● **What you will do**:
Reproduce the listing word for word. Skip any image.

____

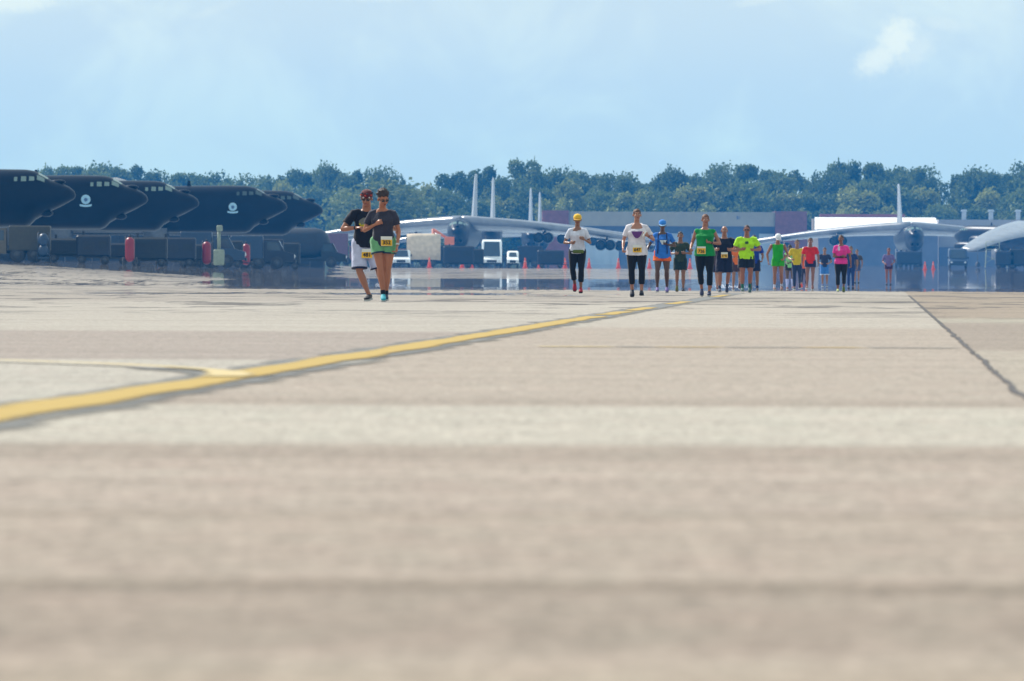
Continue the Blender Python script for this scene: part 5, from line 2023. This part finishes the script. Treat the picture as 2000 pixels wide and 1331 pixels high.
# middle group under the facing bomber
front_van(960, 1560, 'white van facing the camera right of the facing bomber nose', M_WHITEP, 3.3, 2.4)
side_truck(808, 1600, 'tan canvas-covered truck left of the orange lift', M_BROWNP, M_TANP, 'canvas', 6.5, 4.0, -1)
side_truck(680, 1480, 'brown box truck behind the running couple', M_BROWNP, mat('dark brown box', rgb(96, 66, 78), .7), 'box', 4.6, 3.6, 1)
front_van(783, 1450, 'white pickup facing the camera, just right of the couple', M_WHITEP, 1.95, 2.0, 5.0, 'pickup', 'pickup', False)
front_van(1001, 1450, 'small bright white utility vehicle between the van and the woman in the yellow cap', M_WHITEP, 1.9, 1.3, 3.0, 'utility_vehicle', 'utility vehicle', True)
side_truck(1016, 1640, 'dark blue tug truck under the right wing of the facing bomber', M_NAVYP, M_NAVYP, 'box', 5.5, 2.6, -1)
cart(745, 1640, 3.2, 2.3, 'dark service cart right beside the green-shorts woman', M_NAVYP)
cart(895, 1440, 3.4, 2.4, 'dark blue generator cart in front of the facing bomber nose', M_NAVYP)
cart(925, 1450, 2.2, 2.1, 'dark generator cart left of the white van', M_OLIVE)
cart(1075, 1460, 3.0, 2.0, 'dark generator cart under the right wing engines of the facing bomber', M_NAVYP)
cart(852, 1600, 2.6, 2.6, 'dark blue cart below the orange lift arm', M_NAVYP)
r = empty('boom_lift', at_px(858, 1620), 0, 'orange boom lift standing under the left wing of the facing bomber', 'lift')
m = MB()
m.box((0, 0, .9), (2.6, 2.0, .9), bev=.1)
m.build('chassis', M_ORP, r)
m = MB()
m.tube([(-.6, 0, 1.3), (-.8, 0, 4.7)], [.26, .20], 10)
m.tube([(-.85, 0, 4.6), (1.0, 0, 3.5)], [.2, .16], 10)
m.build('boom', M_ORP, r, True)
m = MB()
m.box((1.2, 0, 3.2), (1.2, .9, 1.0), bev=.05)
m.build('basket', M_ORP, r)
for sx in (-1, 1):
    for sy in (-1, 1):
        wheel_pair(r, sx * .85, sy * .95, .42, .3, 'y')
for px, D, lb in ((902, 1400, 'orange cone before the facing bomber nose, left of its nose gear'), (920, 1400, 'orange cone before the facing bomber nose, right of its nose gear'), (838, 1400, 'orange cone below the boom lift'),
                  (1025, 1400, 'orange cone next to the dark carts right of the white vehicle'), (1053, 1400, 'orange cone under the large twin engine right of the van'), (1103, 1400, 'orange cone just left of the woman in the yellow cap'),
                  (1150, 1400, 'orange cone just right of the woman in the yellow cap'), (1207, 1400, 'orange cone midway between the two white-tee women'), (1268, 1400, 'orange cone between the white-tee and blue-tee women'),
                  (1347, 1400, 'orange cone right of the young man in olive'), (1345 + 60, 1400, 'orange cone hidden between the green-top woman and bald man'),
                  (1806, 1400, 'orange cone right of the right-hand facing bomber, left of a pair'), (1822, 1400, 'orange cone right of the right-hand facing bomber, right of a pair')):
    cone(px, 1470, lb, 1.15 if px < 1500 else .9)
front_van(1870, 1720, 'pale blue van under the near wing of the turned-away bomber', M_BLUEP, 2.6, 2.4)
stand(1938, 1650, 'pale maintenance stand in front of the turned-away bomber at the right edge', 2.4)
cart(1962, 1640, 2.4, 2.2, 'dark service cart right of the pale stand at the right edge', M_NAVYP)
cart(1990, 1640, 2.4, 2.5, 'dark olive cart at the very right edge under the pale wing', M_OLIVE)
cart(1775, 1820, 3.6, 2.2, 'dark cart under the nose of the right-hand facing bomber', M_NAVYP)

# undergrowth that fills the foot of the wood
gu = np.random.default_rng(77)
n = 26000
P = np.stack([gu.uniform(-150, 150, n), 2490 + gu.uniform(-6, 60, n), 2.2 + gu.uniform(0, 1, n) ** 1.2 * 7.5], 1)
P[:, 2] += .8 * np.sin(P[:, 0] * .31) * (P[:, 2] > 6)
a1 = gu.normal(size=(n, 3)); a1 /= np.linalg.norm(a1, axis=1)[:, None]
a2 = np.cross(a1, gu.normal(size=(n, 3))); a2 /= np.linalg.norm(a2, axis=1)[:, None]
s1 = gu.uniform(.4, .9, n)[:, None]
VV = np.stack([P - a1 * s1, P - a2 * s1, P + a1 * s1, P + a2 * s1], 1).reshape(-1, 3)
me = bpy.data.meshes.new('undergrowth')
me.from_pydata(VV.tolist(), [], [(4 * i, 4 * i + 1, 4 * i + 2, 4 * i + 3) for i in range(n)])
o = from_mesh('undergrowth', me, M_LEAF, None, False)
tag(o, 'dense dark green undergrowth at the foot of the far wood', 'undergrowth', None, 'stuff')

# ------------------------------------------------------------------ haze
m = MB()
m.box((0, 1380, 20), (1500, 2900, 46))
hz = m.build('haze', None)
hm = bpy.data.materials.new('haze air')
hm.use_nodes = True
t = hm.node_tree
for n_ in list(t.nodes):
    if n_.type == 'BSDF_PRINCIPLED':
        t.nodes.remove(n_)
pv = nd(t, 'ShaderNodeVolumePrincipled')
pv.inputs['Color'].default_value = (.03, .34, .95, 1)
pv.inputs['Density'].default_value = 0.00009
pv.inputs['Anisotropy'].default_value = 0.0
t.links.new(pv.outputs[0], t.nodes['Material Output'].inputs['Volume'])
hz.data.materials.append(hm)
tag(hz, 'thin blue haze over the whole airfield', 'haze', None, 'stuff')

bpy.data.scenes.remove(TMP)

____

● **Final answer**:
Continue the Blender Python script for this scene: part 5, from line 2023. This part finishes the script. Treat the picture as 2000 pixels wide and 1331 pixels high.
# middle group under the facing bomber
front_van(960, 1560, 'white van facing the camera right of the facing bomber nose', M_WHITEP, 3.3, 2.4)
side_truck(808, 1600, 'tan canvas-covered truck left of the orange lift', M_BROWNP, M_TANP, 'canvas', 6.5, 4.0, -1)
side_truck(680, 1480, 'brown box truck behind the running couple', M_BROWNP, mat('dark brown box', rgb(96, 66, 78), .7), 'box', 4.6, 3.6, 1)
front_van(783, 1450, 'white pickup facing the camera, just right of the couple', M_WHITEP, 1.95, 2.0, 5.0, 'pickup', 'pickup', False)
front_van(1001, 1450, 'small bright white utility vehicle between the van and the woman in the yellow cap', M_WHITEP, 1.9, 1.3, 3.0, 'utility_vehicle', 'utility vehicle', True)
side_truck(1016, 1640, 'dark blue tug truck under the right wing of the facing bomber', M_NAVYP, M_NAVYP, 'box', 5.5, 2.6, -1)
cart(745, 1640, 3.2, 2.3, 'dark service cart right beside the green-shorts woman', M_NAVYP)
cart(895, 1440, 3.4, 2.4, 'dark blue generator cart in front of the facing bomber nose', M_NAVYP)
cart(925, 1450, 2.2, 2.1, 'dark generator cart left of the white van', M_OLIVE)
cart(1075, 1460, 3.0, 2.0, 'dark generator cart under the right wing engines of the facing bomber', M_NAVYP)
cart(852, 1600, 2.6, 2.6, 'dark blue cart below the orange lift arm', M_NAVYP)
r = empty('boom_lift', at_px(858, 1620), 0, 'orange boom lift standing under the left wing of the facing bomber', 'lift')
m = MB()
m.box((0, 0, .9), (2.6, 2.0, .9), bev=.1)
m.build('chassis', M_ORP, r)
m = MB()
m.tube([(-.6, 0, 1.3), (-.8, 0, 4.7)], [.26, .20], 10)
m.tube([(-.85, 0, 4.6), (1.0, 0, 3.5)], [.2, .16], 10)
m.build('boom', M_ORP, r, True)
m = MB()
m.box((1.2, 0, 3.2), (1.2, .9, 1.0), bev=.05)
m.build('basket', M_ORP, r)
for sx in (-1, 1):
    for sy in (-1, 1):
        wheel_pair(r, sx * .85, sy * .95, .42, .3, 'y')
for px, D, lb in ((902, 1400, 'orange cone before the facing bomber nose, left of its nose gear'), (920, 1400, 'orange cone before the facing bomber nose, right of its nose gear'), (838, 1400, 'orange cone below the boom lift'),
                  (1025, 1400, 'orange cone next to the dark carts right of the white vehicle'), (1053, 1400, 'orange cone under the large twin engine right of the van'), (1103, 1400, 'orange cone just left of the woman in the yellow cap'),
                  (1150, 1400, 'orange cone just right of the woman in the yellow cap'), (1207, 1400, 'orange cone midway between the two white-tee women'), (1268, 1400, 'orange cone between the white-tee and blue-tee women'),
                  (1347, 1400, 'orange cone right of the young man in olive'), (1345 + 60, 1400, 'orange cone hidden between the green-top woman and bald man'),
                  (1806, 1400, 'orange cone right of the right-hand facing bomber, left of a pair'), (1822, 1400, 'orange cone right of the right-hand facing bomber, right of a pair')):
    cone(px, 1470, lb, 1.15 if px < 1500 else .9)
front_van(1870, 1720, 'pale blue van under the near wing of the turned-away bomber', M_BLUEP, 2.6, 2.4)
stand(1938, 1650, 'pale maintenance stand in front of the turned-away bomber at the right edge', 2.4)
cart(1962, 1640, 2.4, 2.2, 'dark service cart right of the pale stand at the right edge', M_NAVYP)
cart(1990, 1640, 2.4, 2.5, 'dark olive cart at the very right edge under the pale wing', M_OLIVE)
cart(1775, 1820, 3.6, 2.2, 'dark cart under the nose of the right-hand facing bomber', M_NAVYP)

# undergrowth that fills the foot of the wood
gu = np.random.default_rng(77)
n = 26000
P = np.stack([gu.uniform(-150, 150, n), 2490 + gu.uniform(-6, 60, n), 2.2 + gu.uniform(0, 1, n) ** 1.2 * 7.5], 1)
P[:, 2] += .8 * np.sin(P[:, 0] * .31) * (P[:, 2] > 6)
a1 = gu.normal(size=(n, 3)); a1 /= np.linalg.norm(a1, axis=1)[:, None]
a2 = np.cross(a1, gu.normal(size=(n, 3))); a2 /= np.linalg.norm(a2, axis=1)[:, None]
s1 = gu.uniform(.4, .9, n)[:, None]
VV = np.stack([P - a1 * s1, P - a2 * s1, P + a1 * s1, P + a2 * s1], 1).reshape(-1, 3)
me = bpy.data.meshes.new('undergrowth')
me.from_pydata(VV.tolist(), [], [(4 * i, 4 * i + 1, 4 * i + 2, 4 * i + 3) for i in range(n)])
o = from_mesh('undergrowth', me, M_LEAF, None, False)
tag(o, 'dense dark green undergrowth at the foot of the far wood', 'undergrowth', None, 'stuff')

# ------------------------------------------------------------------ haze
m = MB()
m.box((0, 1380, 20), (1500, 2900, 46))
hz = m.build('haze', None)
hm = bpy.data.materials.new('haze air')
hm.use_nodes = True
t = hm.node_tree
for n_ in list(t.nodes):
    if n_.type == 'BSDF_PRINCIPLED':
        t.nodes.remove(n_)
pv = nd(t, 'ShaderNodeVolumePrincipled')
pv.inputs['Color'].default_value = (.03, .34, .95, 1)
pv.inputs['Density'].default_value = 0.00009
pv.inputs['Anisotropy'].default_value = 0.0
t.links.new(pv.outputs[0], t.nodes['Material Output'].inputs['Volume'])
hz.data.materials.append(hm)
tag(hz, 'thin blue haze over the whole airfield', 'haze', None, 'stuff')

bpy.data.scenes.remove(TMP)